Sunday, June 01, 2008

Roster Tomfoolery

Life interfered with my baseball habit this weekend, so I didn't see much of Sunday's game, which means I don't have much in the way of insights. (I know, I know. I can picture the quizzical look on your face right now. "Insights? You've been providing insights?")

But the truth is, I'm not sure it would've mattered. Because three hours before the game started, Ron Gardenhire hinted during his radio show that when pitcher Scott Baker is activated (presumably for Thursday's start) the pitcher who will be sent down will be....third baseman Matt "Mother" Macri?

Mmmm. I become absolutely intoxicated whenever there's a wiff of roster tomfoolery in the air.

For those of you keeping track, sending Macri down would mean carrying thirteen pitchers on the 25-man roster. In the American League, most teams carry eleven pitchers. Some get by with ten. A few desperate ones carry twelve. The lucky thirteen happens about once a year by someone. And this year, that lucky team is our hometown nine.

The reason that we suddenly need eight pitchers in the bullpen isn't because the bullpen stinks. It's because the bullpen is slightly below average, and in particular because the wrong guys in the bullpen are slightly below average. And by "wrong" I mean "veterans who the Twins risk losing to waivers if they take them off of the major league roster".

It appears (and I'll admit I don't have the full story) that the top five names to be sent down to AAA would all need to pass through waivers. Those names are (in no particular order): Juan Rincon, Jesse Crain, Brian Bass, newly found lefty Craig Breslow and new bullpen member Boof Bonser. Unfortunately for Macri, his is the sixth name, and he doesn't have that limitation.

This story might be a lot more fun to write if I could build up some righteous indignation about this move. After all, it's really a result of the Twins failing to make decisions on some players they've become accusomed to. And this likely just means they're delaying those decisions a bit longer, though they appear inevitable.

But the truth is that I don't really have a problem with it. It will probably be a bit silly trying to find work for eight relievers, but that's the point of the move. The guy they trust the least right now looks to be Juan Rincon, and they're trying like hell to protect him. And what better way to protect a guy than to have seven relievers available in front of him?

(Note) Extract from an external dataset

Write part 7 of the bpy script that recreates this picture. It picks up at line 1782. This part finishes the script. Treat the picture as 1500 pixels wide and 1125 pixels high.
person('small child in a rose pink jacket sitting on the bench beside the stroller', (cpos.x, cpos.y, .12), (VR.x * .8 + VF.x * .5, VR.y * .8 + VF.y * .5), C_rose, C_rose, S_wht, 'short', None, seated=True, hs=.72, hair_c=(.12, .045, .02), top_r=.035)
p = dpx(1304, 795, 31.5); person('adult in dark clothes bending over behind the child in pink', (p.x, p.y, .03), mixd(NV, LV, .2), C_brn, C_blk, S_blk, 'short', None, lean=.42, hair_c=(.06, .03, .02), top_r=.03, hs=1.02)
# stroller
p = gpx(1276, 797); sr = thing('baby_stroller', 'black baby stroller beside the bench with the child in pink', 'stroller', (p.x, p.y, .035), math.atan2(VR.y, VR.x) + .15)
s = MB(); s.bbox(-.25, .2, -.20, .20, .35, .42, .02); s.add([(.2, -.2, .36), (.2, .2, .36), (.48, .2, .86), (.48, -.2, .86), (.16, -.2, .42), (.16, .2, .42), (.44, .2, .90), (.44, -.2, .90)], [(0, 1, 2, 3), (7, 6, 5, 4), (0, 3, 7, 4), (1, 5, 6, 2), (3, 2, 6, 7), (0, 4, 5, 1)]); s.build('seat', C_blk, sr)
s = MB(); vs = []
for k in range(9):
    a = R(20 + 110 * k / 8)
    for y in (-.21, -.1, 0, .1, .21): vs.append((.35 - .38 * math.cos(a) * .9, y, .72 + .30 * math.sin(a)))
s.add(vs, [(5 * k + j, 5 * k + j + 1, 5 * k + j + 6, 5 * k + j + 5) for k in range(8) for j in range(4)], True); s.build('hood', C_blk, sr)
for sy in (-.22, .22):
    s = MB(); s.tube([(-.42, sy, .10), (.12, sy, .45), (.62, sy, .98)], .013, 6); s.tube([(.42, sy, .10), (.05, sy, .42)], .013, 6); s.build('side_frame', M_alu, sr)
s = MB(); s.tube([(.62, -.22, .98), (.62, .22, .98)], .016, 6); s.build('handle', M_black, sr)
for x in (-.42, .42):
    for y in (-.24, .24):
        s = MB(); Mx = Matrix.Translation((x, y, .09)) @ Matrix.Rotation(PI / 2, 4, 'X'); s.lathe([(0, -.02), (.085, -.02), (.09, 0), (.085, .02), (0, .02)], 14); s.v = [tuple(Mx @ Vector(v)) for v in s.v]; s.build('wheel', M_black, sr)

We can argue if that is really worth their time an effort, but then we're swimming even further into the deep end. Rincon has declined, but he's not terrible. We don't know the full story. Maybe those elbow rumors true, and they think he needs some time to recover? Or less work? Or are they working on fixing something in his delivery? There are plenty of valid reasons to want to buy him some time, beyond his thirteen-year history with the organization.

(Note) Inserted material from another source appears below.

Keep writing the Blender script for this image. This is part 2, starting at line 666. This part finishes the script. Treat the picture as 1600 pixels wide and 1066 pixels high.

And the negative effects seem to be miminal. There will be only one backup infielder for all four spots, and that person will usually be Brendan Harris. Harris is a good bench bat, and is an especially nice option because he can even pinch hit for Lamb against lefties. Plus, he is limited, but not embarassing, at three of the infield spots. And there's plenty of other flexibility. Casilla can backup at short, Punto can backup at second and third, and Lamb can backup at first. So can Michael Cuddyer.

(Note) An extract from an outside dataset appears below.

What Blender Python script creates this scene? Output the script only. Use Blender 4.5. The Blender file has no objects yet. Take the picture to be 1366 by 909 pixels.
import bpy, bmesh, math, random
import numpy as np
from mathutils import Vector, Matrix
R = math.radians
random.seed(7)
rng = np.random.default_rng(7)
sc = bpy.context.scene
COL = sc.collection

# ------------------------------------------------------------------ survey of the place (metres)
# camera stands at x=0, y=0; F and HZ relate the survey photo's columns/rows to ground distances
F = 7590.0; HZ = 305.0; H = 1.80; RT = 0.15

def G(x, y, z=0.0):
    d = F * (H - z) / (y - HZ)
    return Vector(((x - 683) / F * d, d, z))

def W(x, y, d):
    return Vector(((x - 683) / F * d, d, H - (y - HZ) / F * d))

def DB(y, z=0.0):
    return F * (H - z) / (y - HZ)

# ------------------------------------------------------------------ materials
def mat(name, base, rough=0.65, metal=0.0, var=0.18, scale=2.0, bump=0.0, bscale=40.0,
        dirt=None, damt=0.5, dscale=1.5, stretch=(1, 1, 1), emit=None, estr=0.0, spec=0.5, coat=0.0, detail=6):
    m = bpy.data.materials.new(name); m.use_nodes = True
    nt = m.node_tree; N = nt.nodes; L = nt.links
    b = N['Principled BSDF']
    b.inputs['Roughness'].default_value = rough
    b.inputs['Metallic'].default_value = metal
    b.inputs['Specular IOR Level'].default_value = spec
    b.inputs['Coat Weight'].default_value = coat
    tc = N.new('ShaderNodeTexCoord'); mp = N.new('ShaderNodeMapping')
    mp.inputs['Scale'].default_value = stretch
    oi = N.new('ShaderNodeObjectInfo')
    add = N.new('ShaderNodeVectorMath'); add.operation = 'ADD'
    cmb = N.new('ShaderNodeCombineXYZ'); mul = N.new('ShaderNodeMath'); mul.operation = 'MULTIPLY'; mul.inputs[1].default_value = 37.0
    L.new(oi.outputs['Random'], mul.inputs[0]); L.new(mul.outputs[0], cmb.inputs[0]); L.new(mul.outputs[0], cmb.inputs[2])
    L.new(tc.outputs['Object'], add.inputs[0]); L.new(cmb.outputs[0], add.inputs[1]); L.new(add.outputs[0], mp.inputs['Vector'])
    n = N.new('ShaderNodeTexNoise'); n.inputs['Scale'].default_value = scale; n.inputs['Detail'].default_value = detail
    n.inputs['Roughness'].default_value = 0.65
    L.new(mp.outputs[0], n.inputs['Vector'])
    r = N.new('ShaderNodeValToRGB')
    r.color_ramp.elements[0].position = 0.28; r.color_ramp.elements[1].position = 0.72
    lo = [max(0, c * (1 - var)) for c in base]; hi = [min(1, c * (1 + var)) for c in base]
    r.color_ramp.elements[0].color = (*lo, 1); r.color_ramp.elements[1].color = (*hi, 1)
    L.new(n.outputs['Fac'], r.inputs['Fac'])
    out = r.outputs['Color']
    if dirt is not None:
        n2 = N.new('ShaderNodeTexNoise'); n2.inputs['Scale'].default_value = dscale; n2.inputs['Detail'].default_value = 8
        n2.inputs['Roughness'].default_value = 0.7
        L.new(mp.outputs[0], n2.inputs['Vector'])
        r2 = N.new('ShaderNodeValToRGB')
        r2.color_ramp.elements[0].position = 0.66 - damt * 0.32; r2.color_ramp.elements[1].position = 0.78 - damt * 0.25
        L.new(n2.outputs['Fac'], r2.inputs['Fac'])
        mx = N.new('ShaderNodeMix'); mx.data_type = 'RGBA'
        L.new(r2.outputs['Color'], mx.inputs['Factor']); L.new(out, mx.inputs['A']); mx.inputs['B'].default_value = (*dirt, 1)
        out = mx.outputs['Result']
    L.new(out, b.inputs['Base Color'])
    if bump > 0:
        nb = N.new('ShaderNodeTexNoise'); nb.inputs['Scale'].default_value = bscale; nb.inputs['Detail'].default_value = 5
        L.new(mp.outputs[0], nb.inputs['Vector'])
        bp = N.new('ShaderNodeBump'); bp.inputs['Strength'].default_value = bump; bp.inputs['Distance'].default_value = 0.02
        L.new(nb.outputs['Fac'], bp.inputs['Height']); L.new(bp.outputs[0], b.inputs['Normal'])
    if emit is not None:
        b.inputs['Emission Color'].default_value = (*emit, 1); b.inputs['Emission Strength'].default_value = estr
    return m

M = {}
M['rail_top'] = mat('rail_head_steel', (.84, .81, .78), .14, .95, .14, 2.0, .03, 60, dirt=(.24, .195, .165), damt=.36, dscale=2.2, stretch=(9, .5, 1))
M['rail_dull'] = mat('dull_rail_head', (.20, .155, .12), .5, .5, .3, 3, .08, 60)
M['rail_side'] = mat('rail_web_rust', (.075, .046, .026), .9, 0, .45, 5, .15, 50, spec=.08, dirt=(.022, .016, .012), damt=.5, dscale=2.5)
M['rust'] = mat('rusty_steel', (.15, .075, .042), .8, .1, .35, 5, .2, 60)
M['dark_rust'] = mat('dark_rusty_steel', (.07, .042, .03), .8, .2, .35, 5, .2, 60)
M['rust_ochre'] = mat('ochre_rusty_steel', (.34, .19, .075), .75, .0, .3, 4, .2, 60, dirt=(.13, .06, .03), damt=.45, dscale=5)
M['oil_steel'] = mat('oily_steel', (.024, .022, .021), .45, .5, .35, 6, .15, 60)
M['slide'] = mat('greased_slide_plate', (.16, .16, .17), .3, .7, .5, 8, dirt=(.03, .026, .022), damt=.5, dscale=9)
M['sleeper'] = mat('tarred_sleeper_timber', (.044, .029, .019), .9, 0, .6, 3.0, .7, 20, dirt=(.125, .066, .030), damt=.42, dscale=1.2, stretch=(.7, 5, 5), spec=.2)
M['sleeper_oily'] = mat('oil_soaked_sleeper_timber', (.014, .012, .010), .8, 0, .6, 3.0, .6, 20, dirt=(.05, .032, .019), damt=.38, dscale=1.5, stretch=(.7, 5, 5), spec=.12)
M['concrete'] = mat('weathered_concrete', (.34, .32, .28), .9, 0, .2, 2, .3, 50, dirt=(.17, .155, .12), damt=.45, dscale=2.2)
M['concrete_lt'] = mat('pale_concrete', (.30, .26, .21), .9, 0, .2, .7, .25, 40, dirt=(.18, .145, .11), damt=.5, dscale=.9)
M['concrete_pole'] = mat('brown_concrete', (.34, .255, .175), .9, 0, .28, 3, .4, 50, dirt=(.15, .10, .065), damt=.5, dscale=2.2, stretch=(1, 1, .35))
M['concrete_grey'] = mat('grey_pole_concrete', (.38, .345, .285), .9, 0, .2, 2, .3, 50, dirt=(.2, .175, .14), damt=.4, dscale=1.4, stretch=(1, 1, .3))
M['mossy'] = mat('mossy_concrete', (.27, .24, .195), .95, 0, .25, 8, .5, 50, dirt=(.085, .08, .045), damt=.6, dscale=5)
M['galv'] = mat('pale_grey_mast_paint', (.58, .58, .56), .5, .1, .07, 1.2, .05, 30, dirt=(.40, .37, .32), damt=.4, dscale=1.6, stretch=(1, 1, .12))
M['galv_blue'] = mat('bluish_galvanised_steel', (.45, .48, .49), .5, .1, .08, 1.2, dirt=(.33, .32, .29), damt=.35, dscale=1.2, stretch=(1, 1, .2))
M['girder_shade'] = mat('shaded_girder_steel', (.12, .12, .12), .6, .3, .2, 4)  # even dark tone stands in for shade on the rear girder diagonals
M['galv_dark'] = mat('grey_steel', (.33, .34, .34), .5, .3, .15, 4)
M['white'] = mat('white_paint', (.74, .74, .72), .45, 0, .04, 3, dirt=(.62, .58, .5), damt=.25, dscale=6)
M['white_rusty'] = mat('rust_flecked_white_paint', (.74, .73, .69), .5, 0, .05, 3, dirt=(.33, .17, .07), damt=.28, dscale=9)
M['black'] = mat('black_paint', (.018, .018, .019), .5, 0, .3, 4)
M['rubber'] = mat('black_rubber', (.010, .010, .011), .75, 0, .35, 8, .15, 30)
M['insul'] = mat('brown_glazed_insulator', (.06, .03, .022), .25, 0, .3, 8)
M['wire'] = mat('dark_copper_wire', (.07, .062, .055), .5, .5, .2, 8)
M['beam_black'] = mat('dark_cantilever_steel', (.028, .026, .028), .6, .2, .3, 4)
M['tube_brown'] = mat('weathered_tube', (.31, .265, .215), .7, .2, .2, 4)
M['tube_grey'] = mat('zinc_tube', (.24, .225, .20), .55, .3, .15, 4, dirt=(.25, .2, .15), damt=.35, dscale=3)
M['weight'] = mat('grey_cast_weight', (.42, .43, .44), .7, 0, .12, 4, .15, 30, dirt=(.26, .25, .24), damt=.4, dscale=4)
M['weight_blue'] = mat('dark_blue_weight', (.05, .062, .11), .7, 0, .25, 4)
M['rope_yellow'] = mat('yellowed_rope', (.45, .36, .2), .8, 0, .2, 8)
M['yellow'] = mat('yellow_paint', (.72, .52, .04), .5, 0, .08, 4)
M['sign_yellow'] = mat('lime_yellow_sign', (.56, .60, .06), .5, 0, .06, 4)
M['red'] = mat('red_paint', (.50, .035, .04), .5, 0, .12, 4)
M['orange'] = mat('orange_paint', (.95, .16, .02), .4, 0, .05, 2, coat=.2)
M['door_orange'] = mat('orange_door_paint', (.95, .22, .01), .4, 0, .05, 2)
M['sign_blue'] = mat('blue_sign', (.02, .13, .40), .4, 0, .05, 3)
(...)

(And I'll admit, I'm secretly hoping that the Twins work themselves into some situation where Michael Cuddyer ends up playing third base again for a few frames. I know Cuddy has his share of issues right now, but I can't believe there is ten times as much chatter about Joe Mauer playing third base as there is about Cuddyer moving back there. Mauer has never played a single game there. Cuddyer played there for most of the 2005 season. And he wasn't moved because he couldn't field. He was moved because it supposedly helped his hitting.)

Assuming people stay relatively healthy (Yes, Mr. Punto, I'm looking at you.) the biggest downside is that this limits Gardenhire to only being able to use one pinch-hitting move late most games. Because if Craig Monroe pinch hits for someone like Nick Punto, then Harris will need to replace him. Given some of Monroe's late game heroics, and the fact that the Twins would probably like to pinch hit for Casilla on occasion too, that's not a trivial option to surrender.

But this biggest question about this team right now, at least in my mind, is sorting out the bullpen. This move buys a little more time for that group to decide which ones will be good and which ones will be gone. And after this move stretches his roster to its limit, "gone" will be the only other option Gardenhire will have.